PBC teachers working multiple jobs to make ends meet rally for 'step raises'

WEST PALM BEACH, Fla. - Many Palm Beach County teachers say they are struggling to get by on their current salaries. Some in the Classroom Teacher's Association took their fight for more pay to school district headquarters on Wednesday. The teachers union is urging the school board to bring back scheduled pay increases, or 'step raises'. The move would cost the district about $14 million.

Hundreds of members of the CTA took their message to the streets Wednesday afternoon. Hours later, they brought their stories of struggle right to the school board. They are hopeful that the board will restore the automatic experience-based pay increases, which have not been implemented since 2008.

Educators like Rosey Gekas have gone without those additional dollars for four years. The 7th grade civics teacher said it is money that she and her two children were counting on.

"It's really sad when a new teacher comes in and makes just two or three thousand dollars less than someone that's been teaching for 15 years," said Gekas.

The pleas to bring back the scheduled pay increase did not go unnoticed by school board members.

"The stories we heard tonight are very much a shattering to me of how our teachers are living," said Palm Beach County school board member Marcia Andrews.

But there are only so many dollars to go around in a district facing a deficit of more than $30 million.

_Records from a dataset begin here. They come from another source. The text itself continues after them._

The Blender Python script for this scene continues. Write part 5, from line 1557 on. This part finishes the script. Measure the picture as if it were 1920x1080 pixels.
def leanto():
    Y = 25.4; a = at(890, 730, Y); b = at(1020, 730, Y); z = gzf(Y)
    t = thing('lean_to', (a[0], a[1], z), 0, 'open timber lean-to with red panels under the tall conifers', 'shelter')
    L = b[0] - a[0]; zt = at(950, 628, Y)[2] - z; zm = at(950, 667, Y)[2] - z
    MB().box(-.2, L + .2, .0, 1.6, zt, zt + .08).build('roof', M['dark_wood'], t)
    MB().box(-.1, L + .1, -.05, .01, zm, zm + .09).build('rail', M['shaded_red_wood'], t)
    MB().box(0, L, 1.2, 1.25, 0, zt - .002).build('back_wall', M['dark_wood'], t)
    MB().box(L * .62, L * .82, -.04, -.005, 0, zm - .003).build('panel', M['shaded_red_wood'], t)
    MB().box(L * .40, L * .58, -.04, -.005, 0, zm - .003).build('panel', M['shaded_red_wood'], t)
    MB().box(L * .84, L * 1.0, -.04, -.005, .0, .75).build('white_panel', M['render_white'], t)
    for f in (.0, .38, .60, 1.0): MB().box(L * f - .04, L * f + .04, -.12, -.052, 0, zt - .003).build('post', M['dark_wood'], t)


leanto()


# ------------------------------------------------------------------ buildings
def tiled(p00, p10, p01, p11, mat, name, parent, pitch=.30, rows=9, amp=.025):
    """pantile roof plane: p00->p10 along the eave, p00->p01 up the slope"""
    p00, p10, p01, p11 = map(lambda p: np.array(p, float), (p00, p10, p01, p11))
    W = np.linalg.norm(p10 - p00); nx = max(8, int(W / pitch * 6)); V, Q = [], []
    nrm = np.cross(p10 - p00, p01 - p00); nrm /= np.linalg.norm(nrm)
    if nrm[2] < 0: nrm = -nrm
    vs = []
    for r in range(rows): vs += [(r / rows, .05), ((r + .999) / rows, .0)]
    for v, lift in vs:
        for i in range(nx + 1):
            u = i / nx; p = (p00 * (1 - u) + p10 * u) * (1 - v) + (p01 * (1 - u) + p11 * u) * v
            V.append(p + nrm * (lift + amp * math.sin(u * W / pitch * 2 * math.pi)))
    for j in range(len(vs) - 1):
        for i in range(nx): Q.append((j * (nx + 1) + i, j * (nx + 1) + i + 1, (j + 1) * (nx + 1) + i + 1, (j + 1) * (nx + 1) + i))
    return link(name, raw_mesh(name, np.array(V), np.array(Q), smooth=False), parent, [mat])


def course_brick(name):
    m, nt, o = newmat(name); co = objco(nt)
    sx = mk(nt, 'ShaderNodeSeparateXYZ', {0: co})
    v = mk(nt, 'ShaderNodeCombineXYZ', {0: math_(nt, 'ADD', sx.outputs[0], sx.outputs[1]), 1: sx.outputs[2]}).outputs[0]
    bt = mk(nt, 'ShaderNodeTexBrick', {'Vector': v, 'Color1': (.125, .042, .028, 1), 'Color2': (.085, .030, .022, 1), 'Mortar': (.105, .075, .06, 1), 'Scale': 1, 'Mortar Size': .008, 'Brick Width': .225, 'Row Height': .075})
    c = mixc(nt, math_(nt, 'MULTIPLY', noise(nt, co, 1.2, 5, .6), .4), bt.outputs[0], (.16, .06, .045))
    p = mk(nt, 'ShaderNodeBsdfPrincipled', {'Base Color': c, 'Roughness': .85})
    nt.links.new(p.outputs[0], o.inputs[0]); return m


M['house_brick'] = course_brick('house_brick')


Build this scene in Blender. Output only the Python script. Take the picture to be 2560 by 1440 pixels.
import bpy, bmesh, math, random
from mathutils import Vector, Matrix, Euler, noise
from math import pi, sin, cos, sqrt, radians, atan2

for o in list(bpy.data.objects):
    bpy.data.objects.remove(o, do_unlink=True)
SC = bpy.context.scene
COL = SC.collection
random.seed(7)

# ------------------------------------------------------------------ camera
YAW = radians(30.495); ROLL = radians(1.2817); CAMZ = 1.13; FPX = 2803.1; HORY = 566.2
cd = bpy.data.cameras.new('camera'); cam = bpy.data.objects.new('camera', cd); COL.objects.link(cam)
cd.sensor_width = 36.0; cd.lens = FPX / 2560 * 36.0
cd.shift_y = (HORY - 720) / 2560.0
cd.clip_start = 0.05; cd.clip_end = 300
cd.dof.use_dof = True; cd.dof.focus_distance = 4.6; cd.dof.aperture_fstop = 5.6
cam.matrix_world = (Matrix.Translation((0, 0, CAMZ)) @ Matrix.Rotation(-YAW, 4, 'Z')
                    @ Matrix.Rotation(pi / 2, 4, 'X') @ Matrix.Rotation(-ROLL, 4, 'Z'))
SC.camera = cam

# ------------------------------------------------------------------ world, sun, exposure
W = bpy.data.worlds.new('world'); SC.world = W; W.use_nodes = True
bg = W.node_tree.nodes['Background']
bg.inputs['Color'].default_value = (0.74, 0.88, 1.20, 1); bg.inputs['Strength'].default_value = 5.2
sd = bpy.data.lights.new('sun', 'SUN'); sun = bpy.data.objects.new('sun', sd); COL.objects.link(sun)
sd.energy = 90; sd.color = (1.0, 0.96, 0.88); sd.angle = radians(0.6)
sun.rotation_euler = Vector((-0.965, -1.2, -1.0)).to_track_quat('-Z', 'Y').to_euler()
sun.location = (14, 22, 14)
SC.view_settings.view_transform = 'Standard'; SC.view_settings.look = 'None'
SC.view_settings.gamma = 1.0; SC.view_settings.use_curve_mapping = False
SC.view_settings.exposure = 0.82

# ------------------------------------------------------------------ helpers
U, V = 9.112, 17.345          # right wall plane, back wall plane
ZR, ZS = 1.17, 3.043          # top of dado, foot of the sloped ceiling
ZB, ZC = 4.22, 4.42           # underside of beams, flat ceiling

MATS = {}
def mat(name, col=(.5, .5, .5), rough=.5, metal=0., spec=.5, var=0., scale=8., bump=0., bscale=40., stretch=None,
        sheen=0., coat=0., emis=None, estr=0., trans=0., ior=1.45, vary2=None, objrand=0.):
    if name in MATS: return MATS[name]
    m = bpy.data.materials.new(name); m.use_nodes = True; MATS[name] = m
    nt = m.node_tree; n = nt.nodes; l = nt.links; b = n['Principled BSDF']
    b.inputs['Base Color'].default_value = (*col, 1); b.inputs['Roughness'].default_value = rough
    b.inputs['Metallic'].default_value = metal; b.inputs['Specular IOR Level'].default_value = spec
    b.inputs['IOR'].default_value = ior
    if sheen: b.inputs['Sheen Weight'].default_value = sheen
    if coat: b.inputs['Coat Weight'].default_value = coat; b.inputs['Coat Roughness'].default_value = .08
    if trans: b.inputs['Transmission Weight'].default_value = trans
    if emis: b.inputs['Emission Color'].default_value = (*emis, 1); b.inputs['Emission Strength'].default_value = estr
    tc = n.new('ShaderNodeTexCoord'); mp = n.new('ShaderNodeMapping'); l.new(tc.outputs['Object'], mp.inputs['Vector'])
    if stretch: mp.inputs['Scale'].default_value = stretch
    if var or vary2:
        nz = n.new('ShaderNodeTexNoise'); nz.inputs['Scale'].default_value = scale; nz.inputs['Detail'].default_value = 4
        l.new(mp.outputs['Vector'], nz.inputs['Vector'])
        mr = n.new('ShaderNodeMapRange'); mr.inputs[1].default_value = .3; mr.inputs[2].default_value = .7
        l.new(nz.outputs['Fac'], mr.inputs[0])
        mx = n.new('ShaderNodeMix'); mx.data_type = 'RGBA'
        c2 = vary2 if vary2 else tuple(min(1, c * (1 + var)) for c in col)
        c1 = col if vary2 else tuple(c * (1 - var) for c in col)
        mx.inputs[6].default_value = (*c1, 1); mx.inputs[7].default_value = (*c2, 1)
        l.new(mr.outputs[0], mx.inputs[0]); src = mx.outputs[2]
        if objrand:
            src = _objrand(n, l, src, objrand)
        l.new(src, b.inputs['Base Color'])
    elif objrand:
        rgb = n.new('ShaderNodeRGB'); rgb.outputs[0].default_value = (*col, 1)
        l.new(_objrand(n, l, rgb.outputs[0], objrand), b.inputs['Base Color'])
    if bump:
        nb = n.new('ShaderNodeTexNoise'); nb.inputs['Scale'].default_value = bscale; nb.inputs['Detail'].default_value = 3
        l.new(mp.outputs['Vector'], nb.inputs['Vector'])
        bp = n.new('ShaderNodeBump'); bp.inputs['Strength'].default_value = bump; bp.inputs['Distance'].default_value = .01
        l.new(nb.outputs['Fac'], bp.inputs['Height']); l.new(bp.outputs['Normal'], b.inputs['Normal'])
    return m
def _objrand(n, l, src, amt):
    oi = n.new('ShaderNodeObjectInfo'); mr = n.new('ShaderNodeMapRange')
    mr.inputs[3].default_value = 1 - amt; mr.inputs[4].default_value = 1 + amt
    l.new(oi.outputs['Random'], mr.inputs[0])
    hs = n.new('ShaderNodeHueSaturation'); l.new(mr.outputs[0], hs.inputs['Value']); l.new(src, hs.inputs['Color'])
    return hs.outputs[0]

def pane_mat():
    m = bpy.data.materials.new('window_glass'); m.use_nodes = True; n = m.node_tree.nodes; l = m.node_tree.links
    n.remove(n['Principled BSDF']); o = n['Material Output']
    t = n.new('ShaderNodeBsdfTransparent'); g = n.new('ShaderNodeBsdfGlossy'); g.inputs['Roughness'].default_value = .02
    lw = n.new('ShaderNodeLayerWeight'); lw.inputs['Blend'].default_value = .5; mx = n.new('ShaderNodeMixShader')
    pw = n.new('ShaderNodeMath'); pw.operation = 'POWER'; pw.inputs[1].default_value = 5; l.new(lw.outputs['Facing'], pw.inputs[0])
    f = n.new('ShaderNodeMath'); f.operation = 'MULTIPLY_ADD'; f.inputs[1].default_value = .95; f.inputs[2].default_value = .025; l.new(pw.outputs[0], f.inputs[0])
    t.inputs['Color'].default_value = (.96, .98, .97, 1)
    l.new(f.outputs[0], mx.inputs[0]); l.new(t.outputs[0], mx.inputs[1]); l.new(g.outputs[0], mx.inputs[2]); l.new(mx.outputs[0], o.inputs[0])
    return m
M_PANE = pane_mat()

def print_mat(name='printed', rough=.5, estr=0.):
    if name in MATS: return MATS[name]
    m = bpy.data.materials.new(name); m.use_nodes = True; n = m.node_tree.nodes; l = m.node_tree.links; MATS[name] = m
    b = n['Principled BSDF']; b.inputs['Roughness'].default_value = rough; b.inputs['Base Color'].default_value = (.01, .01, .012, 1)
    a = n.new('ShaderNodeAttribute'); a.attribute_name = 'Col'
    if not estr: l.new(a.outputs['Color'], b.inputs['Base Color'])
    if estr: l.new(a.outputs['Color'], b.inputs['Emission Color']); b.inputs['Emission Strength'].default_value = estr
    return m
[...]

"I just wish we had a pot of gold so we could pay them what they're worth because they are worth more than what we pay them," said Frank Barbieri, Chairman of the Palm Beach County School board.

These teachers chose their profession to make a difference.

"We're creating lawyers and doctors and we can't even take care of our own children," said Alyson Daniels, a 3rd grade teacher who has three college-age children of her own.

Now, some teachers say that their choice of profession under these circumstances is coming at a cost to themselves and their own families.

"It hurts us so much. It hurts us the heart and the pocketbook where we need to live," said Debbie Fratrik, who teaches 2nd grade.

The teachers union says restoring 'step raises' will be priority number one during contract negotiations with the district.

"It's time to be recognized. It's time to be the district's priority," said Debra Wilhelm, CTA President. Contract bargaining is set to begin during the last week of May.